===== SUPPLIED INFORMATION

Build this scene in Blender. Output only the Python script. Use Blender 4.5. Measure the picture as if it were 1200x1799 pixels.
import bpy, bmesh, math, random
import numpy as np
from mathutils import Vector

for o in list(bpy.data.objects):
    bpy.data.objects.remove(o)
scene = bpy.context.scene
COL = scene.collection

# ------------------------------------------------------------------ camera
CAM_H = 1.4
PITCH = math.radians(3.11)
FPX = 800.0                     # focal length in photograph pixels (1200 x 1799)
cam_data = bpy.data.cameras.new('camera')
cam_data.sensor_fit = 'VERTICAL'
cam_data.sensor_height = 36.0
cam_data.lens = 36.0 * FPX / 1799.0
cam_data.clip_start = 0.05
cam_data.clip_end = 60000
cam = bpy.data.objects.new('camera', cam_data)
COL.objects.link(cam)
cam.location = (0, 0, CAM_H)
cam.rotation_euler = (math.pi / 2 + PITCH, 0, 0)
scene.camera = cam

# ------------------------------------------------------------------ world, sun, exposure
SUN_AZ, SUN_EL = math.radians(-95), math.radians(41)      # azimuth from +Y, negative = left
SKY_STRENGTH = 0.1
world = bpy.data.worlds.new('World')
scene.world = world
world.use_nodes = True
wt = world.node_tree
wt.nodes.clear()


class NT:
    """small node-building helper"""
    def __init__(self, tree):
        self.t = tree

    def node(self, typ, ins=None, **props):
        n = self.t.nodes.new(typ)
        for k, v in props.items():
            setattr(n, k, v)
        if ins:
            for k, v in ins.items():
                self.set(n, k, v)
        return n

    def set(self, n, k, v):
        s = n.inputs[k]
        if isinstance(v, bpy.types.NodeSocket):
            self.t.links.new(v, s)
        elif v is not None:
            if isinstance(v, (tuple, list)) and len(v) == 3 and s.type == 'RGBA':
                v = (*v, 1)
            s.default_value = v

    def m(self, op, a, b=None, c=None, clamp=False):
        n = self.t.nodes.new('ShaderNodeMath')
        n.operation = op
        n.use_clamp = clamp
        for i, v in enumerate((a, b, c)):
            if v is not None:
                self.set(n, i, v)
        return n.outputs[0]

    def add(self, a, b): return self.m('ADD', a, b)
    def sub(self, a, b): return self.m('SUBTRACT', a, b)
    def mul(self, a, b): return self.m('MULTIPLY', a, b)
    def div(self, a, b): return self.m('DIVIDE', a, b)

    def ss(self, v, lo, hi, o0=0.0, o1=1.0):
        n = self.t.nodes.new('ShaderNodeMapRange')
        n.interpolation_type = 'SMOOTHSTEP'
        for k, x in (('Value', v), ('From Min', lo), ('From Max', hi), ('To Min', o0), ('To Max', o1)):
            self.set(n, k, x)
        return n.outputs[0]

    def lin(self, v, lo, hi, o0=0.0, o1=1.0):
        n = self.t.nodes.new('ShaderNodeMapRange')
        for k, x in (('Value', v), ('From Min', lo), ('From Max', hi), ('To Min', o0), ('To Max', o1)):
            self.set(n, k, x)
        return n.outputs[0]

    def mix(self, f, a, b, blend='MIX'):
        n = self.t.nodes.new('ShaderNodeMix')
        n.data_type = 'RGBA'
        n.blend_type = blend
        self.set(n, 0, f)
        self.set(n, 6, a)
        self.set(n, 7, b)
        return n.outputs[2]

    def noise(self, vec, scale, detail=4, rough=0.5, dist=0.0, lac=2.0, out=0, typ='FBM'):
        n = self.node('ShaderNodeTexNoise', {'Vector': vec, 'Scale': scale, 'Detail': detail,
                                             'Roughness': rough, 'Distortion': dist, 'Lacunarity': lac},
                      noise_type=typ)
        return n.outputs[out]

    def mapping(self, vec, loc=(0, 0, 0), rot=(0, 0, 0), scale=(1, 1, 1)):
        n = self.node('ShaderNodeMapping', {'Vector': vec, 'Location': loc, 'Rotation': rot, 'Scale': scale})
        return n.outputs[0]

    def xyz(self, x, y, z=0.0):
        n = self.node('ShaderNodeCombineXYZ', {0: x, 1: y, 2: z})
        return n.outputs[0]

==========

- [REQUIREMENT]
Set down the lines above as they stand, starting with the first line and ending with the line that contains "scene.camera = cam".

- [RESULT BELOW]
Build this scene in Blender. Output only the Python script. Use Blender 4.5. Measure the picture as if it were 1200x1799 pixels.
import bpy, bmesh, math, random
import numpy as np
from mathutils import Vector

for o in list(bpy.data.objects):
    bpy.data.objects.remove(o)
scene = bpy.context.scene
COL = scene.collection

# ------------------------------------------------------------------ camera
CAM_H = 1.4
PITCH = math.radians(3.11)
FPX = 800.0                     # focal length in photograph pixels (1200 x 1799)
cam_data = bpy.data.cameras.new('camera')
cam_data.sensor_fit = 'VERTICAL'
cam_data.sensor_height = 36.0
cam_data.lens = 36.0 * FPX / 1799.0
cam_data.clip_start = 0.05
cam_data.clip_end = 60000
cam = bpy.data.objects.new('camera', cam_data)
COL.objects.link(cam)
cam.location = (0, 0, CAM_H)
cam.rotation_euler = (math.pi / 2 + PITCH, 0, 0)
scene.camera = cam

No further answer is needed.